Current Condition / Integrity
The present course measures 6,779 yards (par 72), with published slope/rating of roughly 125/72.3 from the back tees. Those figures, and visible modern features such as the 8th-hole pond, support the conclusion that the course one plays today expresses the 1973–74 Ault & Clark era more strongly than the 1947 Ross nine. The key integrity question is whether portions of the front-nine routing (corridors and green pads) remain on Ross alignments beneath later accretions; the public record does not yet answer that.
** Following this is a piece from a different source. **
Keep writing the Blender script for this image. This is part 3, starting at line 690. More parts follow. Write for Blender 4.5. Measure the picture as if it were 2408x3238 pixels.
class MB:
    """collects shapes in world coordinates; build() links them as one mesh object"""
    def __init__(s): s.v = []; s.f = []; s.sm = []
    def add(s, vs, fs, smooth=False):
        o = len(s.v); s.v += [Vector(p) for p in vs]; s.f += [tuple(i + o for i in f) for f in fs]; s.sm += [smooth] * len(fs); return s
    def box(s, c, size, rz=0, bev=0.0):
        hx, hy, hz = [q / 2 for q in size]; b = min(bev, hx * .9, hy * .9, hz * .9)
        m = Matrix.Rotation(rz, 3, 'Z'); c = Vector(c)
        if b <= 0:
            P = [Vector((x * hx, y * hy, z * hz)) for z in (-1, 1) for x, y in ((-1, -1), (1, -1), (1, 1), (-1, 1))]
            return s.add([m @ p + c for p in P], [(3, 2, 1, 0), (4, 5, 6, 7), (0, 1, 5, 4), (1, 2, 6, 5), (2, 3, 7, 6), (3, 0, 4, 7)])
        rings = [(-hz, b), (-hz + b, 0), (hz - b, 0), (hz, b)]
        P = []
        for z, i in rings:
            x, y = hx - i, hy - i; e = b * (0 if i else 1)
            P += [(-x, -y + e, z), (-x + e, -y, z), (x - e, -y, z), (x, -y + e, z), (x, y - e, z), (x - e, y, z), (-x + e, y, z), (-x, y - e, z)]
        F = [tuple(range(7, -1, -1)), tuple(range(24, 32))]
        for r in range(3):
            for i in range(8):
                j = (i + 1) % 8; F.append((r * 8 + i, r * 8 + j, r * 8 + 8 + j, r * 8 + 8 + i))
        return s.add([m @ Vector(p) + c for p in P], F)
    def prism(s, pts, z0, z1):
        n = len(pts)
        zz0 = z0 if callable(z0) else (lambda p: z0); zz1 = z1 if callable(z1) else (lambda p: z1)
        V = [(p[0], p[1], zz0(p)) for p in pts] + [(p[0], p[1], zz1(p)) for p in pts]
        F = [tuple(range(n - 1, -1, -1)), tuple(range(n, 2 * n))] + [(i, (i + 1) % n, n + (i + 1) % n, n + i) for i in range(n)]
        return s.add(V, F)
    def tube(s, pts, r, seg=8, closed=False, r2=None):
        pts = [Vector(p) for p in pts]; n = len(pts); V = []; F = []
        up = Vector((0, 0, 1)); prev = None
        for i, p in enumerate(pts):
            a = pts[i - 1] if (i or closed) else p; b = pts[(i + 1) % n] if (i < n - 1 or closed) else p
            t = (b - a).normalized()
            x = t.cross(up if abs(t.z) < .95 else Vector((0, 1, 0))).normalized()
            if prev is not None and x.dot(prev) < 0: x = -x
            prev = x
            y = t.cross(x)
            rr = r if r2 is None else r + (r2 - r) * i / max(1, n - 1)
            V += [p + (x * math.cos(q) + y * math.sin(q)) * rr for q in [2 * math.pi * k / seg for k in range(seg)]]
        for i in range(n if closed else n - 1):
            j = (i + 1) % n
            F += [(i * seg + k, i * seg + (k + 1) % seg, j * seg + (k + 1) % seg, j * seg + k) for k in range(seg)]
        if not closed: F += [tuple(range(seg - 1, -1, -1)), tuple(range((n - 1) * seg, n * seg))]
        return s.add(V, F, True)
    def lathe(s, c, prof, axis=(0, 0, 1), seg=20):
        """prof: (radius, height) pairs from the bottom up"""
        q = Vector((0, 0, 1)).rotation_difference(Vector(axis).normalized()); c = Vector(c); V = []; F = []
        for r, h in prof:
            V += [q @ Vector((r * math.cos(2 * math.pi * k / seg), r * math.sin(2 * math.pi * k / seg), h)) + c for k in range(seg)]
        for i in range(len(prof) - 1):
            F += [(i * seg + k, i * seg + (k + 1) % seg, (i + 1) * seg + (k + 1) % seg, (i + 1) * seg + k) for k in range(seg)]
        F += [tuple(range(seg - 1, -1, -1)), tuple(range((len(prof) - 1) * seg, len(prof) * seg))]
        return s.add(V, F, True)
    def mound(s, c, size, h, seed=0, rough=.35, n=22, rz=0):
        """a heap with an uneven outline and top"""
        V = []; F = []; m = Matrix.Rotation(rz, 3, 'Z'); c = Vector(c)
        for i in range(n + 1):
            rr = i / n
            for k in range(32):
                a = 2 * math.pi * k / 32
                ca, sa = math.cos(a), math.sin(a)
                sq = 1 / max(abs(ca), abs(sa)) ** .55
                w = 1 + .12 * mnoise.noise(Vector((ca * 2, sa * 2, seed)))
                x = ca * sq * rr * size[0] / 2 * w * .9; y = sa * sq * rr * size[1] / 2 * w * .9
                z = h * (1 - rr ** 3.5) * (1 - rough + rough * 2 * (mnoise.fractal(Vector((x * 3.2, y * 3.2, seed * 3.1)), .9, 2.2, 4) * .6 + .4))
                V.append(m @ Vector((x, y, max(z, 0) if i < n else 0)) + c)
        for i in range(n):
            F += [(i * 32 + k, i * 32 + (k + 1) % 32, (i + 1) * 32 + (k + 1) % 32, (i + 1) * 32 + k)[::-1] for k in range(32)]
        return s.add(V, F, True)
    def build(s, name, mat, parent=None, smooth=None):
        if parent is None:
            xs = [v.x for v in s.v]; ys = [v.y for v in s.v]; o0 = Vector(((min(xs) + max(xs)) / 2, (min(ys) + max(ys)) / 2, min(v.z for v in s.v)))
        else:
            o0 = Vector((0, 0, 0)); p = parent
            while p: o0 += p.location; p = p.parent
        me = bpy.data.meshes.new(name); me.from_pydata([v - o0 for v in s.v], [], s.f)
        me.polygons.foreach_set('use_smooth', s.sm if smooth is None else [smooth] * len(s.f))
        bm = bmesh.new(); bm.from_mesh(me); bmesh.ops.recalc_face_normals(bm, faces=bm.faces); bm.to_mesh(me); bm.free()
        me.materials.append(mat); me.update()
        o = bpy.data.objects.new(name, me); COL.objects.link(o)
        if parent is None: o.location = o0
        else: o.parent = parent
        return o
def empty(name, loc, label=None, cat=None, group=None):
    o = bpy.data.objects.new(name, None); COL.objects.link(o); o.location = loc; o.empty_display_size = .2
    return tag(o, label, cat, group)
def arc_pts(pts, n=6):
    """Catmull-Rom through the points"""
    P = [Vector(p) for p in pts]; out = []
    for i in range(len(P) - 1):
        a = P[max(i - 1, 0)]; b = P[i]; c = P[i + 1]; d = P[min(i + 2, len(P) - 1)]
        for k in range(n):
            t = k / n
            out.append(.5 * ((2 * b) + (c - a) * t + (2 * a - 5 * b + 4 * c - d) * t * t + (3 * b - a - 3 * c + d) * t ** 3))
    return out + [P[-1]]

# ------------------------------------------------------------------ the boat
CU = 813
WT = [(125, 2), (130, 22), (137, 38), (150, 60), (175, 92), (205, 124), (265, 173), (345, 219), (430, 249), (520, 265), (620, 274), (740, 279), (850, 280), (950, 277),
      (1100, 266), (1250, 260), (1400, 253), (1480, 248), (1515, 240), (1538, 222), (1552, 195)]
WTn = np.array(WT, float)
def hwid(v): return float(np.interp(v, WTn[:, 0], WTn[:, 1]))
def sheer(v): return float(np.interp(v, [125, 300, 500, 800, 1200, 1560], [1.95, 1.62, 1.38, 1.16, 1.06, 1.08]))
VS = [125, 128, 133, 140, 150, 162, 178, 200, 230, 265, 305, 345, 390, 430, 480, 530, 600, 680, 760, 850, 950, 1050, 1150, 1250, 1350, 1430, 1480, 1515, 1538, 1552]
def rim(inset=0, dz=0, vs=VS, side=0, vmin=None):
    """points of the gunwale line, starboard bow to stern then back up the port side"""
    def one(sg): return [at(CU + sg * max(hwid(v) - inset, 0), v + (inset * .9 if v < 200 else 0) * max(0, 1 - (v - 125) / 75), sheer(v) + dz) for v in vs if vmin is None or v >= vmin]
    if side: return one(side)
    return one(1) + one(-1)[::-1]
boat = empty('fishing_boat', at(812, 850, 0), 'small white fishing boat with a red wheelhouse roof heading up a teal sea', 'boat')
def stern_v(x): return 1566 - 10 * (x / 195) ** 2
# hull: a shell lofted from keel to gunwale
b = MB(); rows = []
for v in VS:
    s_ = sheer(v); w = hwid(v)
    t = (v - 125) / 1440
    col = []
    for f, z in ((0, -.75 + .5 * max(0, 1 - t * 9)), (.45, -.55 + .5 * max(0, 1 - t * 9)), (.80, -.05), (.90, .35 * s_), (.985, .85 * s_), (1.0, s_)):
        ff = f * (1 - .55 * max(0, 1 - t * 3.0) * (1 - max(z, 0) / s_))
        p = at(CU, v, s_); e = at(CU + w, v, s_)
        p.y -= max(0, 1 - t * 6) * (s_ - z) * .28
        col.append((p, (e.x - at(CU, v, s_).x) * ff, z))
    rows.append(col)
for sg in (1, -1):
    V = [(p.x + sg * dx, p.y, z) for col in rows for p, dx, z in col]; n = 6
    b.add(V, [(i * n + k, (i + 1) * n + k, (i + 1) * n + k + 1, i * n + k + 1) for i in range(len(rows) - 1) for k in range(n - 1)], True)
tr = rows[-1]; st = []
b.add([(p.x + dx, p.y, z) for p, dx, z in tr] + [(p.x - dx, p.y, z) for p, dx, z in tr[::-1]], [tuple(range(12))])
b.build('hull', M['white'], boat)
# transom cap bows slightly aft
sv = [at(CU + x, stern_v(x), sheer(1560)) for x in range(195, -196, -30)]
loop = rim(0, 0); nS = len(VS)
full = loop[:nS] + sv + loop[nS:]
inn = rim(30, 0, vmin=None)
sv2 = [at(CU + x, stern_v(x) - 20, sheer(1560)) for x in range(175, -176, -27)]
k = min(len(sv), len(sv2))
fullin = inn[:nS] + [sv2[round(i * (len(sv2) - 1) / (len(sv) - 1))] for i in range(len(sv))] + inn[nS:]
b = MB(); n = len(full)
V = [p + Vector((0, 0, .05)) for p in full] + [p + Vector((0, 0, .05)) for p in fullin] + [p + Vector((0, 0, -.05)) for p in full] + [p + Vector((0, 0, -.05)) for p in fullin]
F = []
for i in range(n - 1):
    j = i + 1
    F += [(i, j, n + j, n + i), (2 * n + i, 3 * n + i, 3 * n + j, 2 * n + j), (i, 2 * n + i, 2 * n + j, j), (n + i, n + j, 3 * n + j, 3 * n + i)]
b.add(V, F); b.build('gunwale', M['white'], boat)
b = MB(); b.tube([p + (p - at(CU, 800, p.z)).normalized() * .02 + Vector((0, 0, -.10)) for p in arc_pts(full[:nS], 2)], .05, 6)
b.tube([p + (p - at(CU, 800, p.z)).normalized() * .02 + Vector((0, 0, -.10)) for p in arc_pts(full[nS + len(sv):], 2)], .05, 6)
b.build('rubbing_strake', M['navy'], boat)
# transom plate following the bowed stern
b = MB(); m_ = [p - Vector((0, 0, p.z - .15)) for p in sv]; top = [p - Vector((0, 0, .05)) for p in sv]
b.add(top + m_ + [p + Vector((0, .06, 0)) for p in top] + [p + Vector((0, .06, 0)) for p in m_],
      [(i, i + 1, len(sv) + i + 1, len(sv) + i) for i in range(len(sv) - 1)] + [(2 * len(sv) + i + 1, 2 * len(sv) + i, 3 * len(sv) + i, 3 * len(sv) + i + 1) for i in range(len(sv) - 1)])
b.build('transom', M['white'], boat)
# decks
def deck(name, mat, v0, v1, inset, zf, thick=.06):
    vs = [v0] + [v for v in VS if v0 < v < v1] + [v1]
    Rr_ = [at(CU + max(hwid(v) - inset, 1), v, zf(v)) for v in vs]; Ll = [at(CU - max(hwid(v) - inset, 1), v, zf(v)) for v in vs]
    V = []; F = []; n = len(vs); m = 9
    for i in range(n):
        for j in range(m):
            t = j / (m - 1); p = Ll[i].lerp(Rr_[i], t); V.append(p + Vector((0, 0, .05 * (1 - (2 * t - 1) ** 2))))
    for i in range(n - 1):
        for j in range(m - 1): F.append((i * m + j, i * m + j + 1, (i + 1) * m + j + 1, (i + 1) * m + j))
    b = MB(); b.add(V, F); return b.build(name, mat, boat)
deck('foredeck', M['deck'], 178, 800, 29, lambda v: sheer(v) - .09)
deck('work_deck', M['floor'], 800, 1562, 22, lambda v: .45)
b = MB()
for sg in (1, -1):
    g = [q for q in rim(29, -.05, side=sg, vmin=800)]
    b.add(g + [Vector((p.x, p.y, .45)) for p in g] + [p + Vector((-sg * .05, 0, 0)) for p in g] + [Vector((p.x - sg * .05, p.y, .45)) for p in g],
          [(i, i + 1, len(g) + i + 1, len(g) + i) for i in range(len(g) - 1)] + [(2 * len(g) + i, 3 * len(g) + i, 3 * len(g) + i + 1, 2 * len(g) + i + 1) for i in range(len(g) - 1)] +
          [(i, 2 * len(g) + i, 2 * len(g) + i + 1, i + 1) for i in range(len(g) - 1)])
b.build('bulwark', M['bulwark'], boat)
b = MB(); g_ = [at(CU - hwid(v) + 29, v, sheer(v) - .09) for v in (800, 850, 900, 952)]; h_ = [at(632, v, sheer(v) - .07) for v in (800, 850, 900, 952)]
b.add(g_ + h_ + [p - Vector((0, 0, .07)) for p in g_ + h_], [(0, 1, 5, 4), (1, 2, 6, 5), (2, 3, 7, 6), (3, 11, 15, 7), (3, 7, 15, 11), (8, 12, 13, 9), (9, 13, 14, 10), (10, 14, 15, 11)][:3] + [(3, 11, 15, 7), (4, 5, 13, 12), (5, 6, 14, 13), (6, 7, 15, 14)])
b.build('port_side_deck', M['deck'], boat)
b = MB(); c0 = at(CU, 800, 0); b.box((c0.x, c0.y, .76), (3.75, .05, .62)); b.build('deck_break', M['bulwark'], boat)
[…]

The club has, however, publicized non-architectural upgrades—driving-range renovation and general course improvements—which speak to ongoing maintenance and amenity investment rather than historic restoration.
Sources & Notes
Donald Ross Society, Course Directory (June 2023)—entry for “Lewistown Country Club (o/k/a Birch Hill GC), Lewistown, PA—9 holes, 1945.” DRS compilation based on Tufts Archives cataloging and member research.
“Reunderstanding Ross,” GolfClubAtlas forum (Mar. 2018—thread compendium)—posts collating Tufts references and period newspaper notices; includes specific note of “Lewiston [sic] Country Club (o/k/a Birch Hill GC)…Ross/McGovern plans, 1945,” citing a Nov. 6, 1945 Pinehurst Outlook item.
Golfdom magazine, Jan. 1946, p. 64—trade note: “Gordon Co., Bala-Cynwyd, Pa., is building a 9-hole course for Birch Hill C.C., Lewistown, Pa.” (Primary construction confirmation; establishes 1946 build activity for the Ross/Birch Hill nine.)
Lewistown Country Club (official website)—general facility and program pages; separate pages for Driving Range, Golf Simulator, and Pool.
Ault, Clark & Associates, Project List (official)—entry: “Lewistown Country Club, Lewistown, Pennsylvania—EBA/TEC—1973—New 18 Holes.” (Firm-authored record of the 1973 build scope; implies more than a simple add-nine.)
GAP (Golf Association of Philadelphia), 2024 GAP Central schedule—announces Lewistown as a host site for GAP Central events. (Illustrates contemporary tournament role.)